### Data

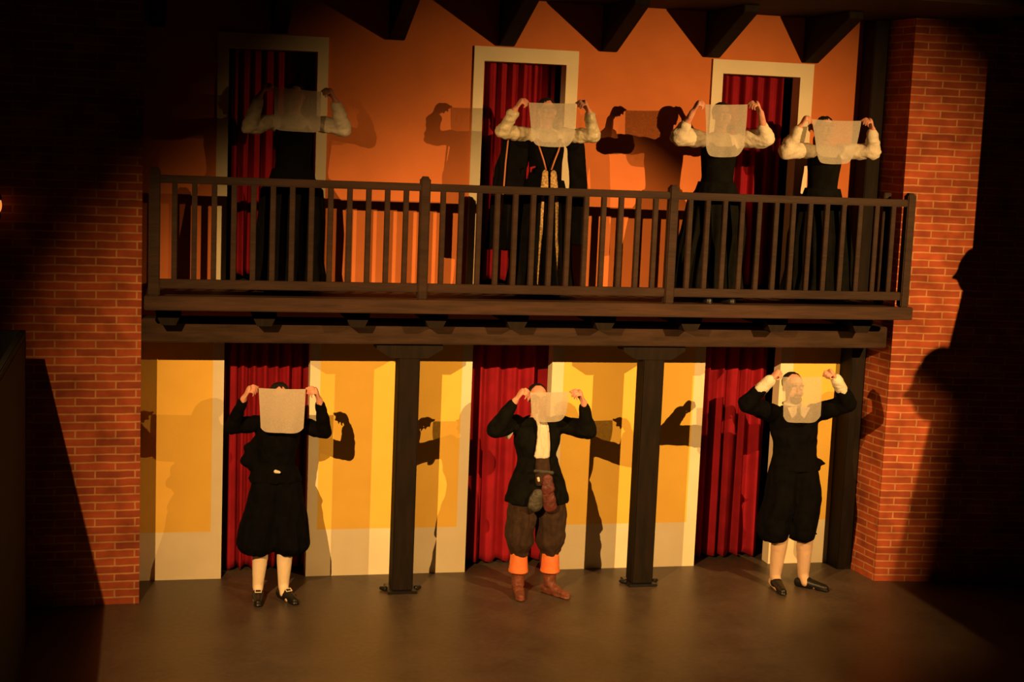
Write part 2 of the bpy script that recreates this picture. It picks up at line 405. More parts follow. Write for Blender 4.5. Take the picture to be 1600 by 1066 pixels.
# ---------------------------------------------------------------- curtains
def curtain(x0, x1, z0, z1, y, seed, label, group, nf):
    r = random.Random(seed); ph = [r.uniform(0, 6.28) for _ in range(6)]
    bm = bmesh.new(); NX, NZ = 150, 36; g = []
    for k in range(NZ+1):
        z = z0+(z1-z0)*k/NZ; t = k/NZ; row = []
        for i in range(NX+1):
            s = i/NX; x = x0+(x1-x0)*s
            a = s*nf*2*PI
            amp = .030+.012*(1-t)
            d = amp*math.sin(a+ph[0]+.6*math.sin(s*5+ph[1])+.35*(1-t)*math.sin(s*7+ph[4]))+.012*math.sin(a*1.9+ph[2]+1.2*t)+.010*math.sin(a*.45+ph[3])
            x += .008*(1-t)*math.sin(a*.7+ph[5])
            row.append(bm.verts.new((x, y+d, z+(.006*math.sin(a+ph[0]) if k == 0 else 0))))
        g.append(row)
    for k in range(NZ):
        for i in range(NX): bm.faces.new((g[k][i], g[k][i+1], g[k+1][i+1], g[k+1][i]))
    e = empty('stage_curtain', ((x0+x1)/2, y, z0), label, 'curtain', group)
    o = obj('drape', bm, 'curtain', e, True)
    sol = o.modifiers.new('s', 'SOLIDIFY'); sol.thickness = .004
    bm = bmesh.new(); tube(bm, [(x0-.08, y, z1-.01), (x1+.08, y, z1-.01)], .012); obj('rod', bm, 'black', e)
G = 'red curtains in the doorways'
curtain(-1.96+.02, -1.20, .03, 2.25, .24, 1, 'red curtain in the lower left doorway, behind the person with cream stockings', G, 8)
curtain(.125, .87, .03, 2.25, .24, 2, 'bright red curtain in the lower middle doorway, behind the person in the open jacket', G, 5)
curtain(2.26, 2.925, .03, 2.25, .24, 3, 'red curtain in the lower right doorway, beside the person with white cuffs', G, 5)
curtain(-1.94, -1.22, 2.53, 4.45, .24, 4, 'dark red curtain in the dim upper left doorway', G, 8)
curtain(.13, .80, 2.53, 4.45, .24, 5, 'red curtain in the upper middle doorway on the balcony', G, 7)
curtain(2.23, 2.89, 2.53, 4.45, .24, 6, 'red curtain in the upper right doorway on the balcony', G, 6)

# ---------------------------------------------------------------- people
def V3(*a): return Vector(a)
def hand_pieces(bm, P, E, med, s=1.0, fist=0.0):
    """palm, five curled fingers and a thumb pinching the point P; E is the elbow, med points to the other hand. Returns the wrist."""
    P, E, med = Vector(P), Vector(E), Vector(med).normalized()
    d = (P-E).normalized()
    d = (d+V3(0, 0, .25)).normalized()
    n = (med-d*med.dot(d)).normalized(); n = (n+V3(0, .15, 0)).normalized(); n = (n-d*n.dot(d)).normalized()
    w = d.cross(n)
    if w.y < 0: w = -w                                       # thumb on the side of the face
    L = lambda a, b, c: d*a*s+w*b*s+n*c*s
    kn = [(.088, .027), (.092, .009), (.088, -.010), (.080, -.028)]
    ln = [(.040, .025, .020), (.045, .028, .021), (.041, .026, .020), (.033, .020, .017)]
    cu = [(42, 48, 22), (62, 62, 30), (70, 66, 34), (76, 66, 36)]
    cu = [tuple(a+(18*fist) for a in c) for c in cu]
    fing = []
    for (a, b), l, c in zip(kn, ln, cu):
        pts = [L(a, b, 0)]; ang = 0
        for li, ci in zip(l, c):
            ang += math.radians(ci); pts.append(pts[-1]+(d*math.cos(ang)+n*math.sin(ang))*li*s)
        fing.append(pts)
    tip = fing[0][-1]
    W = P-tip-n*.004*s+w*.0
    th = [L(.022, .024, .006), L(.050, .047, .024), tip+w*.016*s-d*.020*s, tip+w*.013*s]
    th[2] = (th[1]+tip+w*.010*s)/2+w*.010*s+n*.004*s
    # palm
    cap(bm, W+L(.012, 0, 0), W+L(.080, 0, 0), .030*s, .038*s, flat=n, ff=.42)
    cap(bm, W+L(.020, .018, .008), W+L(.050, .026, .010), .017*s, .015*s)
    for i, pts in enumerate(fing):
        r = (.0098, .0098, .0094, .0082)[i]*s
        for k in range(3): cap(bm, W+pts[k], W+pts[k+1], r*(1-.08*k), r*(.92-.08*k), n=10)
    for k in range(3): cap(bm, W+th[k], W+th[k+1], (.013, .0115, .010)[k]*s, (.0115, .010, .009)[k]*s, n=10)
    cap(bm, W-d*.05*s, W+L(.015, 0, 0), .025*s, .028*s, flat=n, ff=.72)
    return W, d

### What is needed
Make an exact copy of all the material, but keep the pictures out of it.

### Solution for this problem
Write part 2 of the bpy script that recreates this picture. It picks up at line 405. More parts follow. Write for Blender 4.5. Take the picture to be 1600 by 1066 pixels.
# ---------------------------------------------------------------- curtains
def curtain(x0, x1, z0, z1, y, seed, label, group, nf):
    r = random.Random(seed); ph = [r.uniform(0, 6.28) for _ in range(6)]
    bm = bmesh.new(); NX, NZ = 150, 36; g = []
    for k in range(NZ+1):
        z = z0+(z1-z0)*k/NZ; t = k/NZ; row = []
        for i in range(NX+1):
            s = i/NX; x = x0+(x1-x0)*s
            a = s*nf*2*PI
            amp = .030+.012*(1-t)
            d = amp*math.sin(a+ph[0]+.6*math.sin(s*5+ph[1])+.35*(1-t)*math.sin(s*7+ph[4]))+.012*math.sin(a*1.9+ph[2]+1.2*t)+.010*math.sin(a*.45+ph[3])
            x += .008*(1-t)*math.sin(a*.7+ph[5])
            row.append(bm.verts.new((x, y+d, z+(.006*math.sin(a+ph[0]) if k == 0 else 0))))
        g.append(row)
    for k in range(NZ):
        for i in range(NX): bm.faces.new((g[k][i], g[k][i+1], g[k+1][i+1], g[k+1][i]))
    e = empty('stage_curtain', ((x0+x1)/2, y, z0), label, 'curtain', group)
    o = obj('drape', bm, 'curtain', e, True)
    sol = o.modifiers.new('s', 'SOLIDIFY'); sol.thickness = .004
    bm = bmesh.new(); tube(bm, [(x0-.08, y, z1-.01), (x1+.08, y, z1-.01)], .012); obj('rod', bm, 'black', e)
G = 'red curtains in the doorways'
curtain(-1.96+.02, -1.20, .03, 2.25, .24, 1, 'red curtain in the lower left doorway, behind the person with cream stockings', G, 8)
curtain(.125, .87, .03, 2.25, .24, 2, 'bright red curtain in the lower middle doorway, behind the person in the open jacket', G, 5)
curtain(2.26, 2.925, .03, 2.25, .24, 3, 'red curtain in the lower right doorway, beside the person with white cuffs', G, 5)
curtain(-1.94, -1.22, 2.53, 4.45, .24, 4, 'dark red curtain in the dim upper left doorway', G, 8)
curtain(.13, .80, 2.53, 4.45, .24, 5, 'red curtain in the upper middle doorway on the balcony', G, 7)
curtain(2.23, 2.89, 2.53, 4.45, .24, 6, 'red curtain in the upper right doorway on the balcony', G, 6)

# ---------------------------------------------------------------- people
def V3(*a): return Vector(a)
def hand_pieces(bm, P, E, med, s=1.0, fist=0.0):
    """palm, five curled fingers and a thumb pinching the point P; E is the elbow, med points to the other hand. Returns the wrist."""
    P, E, med = Vector(P), Vector(E), Vector(med).normalized()
    d = (P-E).normalized()
    d = (d+V3(0, 0, .25)).normalized()
    n = (med-d*med.dot(d)).normalized(); n = (n+V3(0, .15, 0)).normalized(); n = (n-d*n.dot(d)).normalized()
    w = d.cross(n)
    if w.y < 0: w = -w                                       # thumb on the side of the face
    L = lambda a, b, c: d*a*s+w*b*s+n*c*s
    kn = [(.088, .027), (.092, .009), (.088, -.010), (.080, -.028)]
    ln = [(.040, .025, .020), (.045, .028, .021), (.041, .026, .020), (.033, .020, .017)]
    cu = [(42, 48, 22), (62, 62, 30), (70, 66, 34), (76, 66, 36)]
    cu = [tuple(a+(18*fist) for a in c) for c in cu]
    fing = []
    for (a, b), l, c in zip(kn, ln, cu):
        pts = [L(a, b, 0)]; ang = 0
        for li, ci in zip(l, c):
            ang += math.radians(ci); pts.append(pts[-1]+(d*math.cos(ang)+n*math.sin(ang))*li*s)
        fing.append(pts)
    tip = fing[0][-1]
    W = P-tip-n*.004*s+w*.0
    th = [L(.022, .024, .006), L(.050, .047, .024), tip+w*.016*s-d*.020*s, tip+w*.013*s]
    th[2] = (th[1]+tip+w*.010*s)/2+w*.010*s+n*.004*s
    # palm
    cap(bm, W+L(.012, 0, 0), W+L(.080, 0, 0), .030*s, .038*s, flat=n, ff=.42)
    cap(bm, W+L(.020, .018, .008), W+L(.050, .026, .010), .017*s, .015*s)
    for i, pts in enumerate(fing):
        r = (.0098, .0098, .0094, .0082)[i]*s
        for k in range(3): cap(bm, W+pts[k], W+pts[k+1], r*(1-.08*k), r*(.92-.08*k), n=10)
    for k in range(3): cap(bm, W+th[k], W+th[k+1], (.013, .0115, .010)[k]*s, (.0115, .010, .009)[k]*s, n=10)
    cap(bm, W-d*.05*s, W+L(.015, 0, 0), .025*s, .028*s, flat=n, ff=.72)
    return W, d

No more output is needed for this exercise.